■ GIVEN PROBLEM ■
Transcribe all of the material exactly.
* Begin DATASET EXCERPT *
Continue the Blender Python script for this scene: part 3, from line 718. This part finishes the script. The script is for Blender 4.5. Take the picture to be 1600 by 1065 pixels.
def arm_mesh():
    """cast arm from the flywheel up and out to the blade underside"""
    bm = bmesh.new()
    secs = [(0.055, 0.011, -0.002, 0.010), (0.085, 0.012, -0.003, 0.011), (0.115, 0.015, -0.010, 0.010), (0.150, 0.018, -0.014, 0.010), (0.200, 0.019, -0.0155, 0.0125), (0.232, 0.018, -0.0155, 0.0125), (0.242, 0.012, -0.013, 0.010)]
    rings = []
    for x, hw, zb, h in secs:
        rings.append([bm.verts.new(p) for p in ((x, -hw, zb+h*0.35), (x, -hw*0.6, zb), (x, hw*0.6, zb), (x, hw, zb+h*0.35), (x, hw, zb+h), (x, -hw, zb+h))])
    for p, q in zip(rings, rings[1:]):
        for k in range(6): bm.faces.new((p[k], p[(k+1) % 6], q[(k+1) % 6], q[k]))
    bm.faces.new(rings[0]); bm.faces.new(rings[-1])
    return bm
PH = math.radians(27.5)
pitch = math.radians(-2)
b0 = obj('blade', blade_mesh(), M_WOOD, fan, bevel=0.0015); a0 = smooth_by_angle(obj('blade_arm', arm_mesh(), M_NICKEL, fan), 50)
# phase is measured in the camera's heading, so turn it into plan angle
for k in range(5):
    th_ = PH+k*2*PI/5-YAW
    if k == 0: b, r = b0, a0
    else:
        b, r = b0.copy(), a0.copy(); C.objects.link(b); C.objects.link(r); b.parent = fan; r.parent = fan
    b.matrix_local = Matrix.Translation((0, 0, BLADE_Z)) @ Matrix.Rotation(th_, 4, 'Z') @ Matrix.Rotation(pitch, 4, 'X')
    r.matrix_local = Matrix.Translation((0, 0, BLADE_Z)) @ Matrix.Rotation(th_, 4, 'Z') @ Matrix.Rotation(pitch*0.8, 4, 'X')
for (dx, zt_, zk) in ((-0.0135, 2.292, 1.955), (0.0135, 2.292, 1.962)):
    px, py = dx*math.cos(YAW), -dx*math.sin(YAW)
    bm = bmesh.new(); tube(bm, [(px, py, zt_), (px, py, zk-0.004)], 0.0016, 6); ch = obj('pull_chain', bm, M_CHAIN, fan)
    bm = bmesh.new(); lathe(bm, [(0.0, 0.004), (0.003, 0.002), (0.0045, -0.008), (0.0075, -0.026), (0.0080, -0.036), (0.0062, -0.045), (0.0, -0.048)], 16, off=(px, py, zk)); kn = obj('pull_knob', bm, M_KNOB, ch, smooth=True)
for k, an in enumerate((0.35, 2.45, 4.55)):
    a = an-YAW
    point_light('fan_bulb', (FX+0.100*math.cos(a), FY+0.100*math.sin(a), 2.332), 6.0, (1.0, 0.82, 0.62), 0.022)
* End DATASET EXCERPT *
■ TASK RESPONSE ■
Continue the Blender Python script for this scene: part 3, from line 718. This part finishes the script. The script is for Blender 4.5. Take the picture to be 1600 by 1065 pixels.
def arm_mesh():
    """cast arm from the flywheel up and out to the blade underside"""
    bm = bmesh.new()
    secs = [(0.055, 0.011, -0.002, 0.010), (0.085, 0.012, -0.003, 0.011), (0.115, 0.015, -0.010, 0.010), (0.150, 0.018, -0.014, 0.010), (0.200, 0.019, -0.0155, 0.0125), (0.232, 0.018, -0.0155, 0.0125), (0.242, 0.012, -0.013, 0.010)]
    rings = []
    for x, hw, zb, h in secs:
        rings.append([bm.verts.new(p) for p in ((x, -hw, zb+h*0.35), (x, -hw*0.6, zb), (x, hw*0.6, zb), (x, hw, zb+h*0.35), (x, hw, zb+h), (x, -hw, zb+h))])
    for p, q in zip(rings, rings[1:]):
        for k in range(6): bm.faces.new((p[k], p[(k+1) % 6], q[(k+1) % 6], q[k]))
    bm.faces.new(rings[0]); bm.faces.new(rings[-1])
    return bm
PH = math.radians(27.5)
pitch = math.radians(-2)
b0 = obj('blade', blade_mesh(), M_WOOD, fan, bevel=0.0015); a0 = smooth_by_angle(obj('blade_arm', arm_mesh(), M_NICKEL, fan), 50)
# phase is measured in the camera's heading, so turn it into plan angle
for k in range(5):
    th_ = PH+k*2*PI/5-YAW
    if k == 0: b, r = b0, a0
    else:
        b, r = b0.copy(), a0.copy(); C.objects.link(b); C.objects.link(r); b.parent = fan; r.parent = fan
    b.matrix_local = Matrix.Translation((0, 0, BLADE_Z)) @ Matrix.Rotation(th_, 4, 'Z') @ Matrix.Rotation(pitch, 4, 'X')
    r.matrix_local = Matrix.Translation((0, 0, BLADE_Z)) @ Matrix.Rotation(th_, 4, 'Z') @ Matrix.Rotation(pitch*0.8, 4, 'X')
for (dx, zt_, zk) in ((-0.0135, 2.292, 1.955), (0.0135, 2.292, 1.962)):
    px, py = dx*math.cos(YAW), -dx*math.sin(YAW)
    bm = bmesh.new(); tube(bm, [(px, py, zt_), (px, py, zk-0.004)], 0.0016, 6); ch = obj('pull_chain', bm, M_CHAIN, fan)
    bm = bmesh.new(); lathe(bm, [(0.0, 0.004), (0.003, 0.002), (0.0045, -0.008), (0.0075, -0.026), (0.0080, -0.036), (0.0062, -0.045), (0.0, -0.048)], 16, off=(px, py, zk)); kn = obj('pull_knob', bm, M_KNOB, ch, smooth=True)
for k, an in enumerate((0.35, 2.45, 4.55)):
    a = an-YAW
    point_light('fan_bulb', (FX+0.100*math.cos(a), FY+0.100*math.sin(a), 2.332), 6.0, (1.0, 0.82, 0.62), 0.022)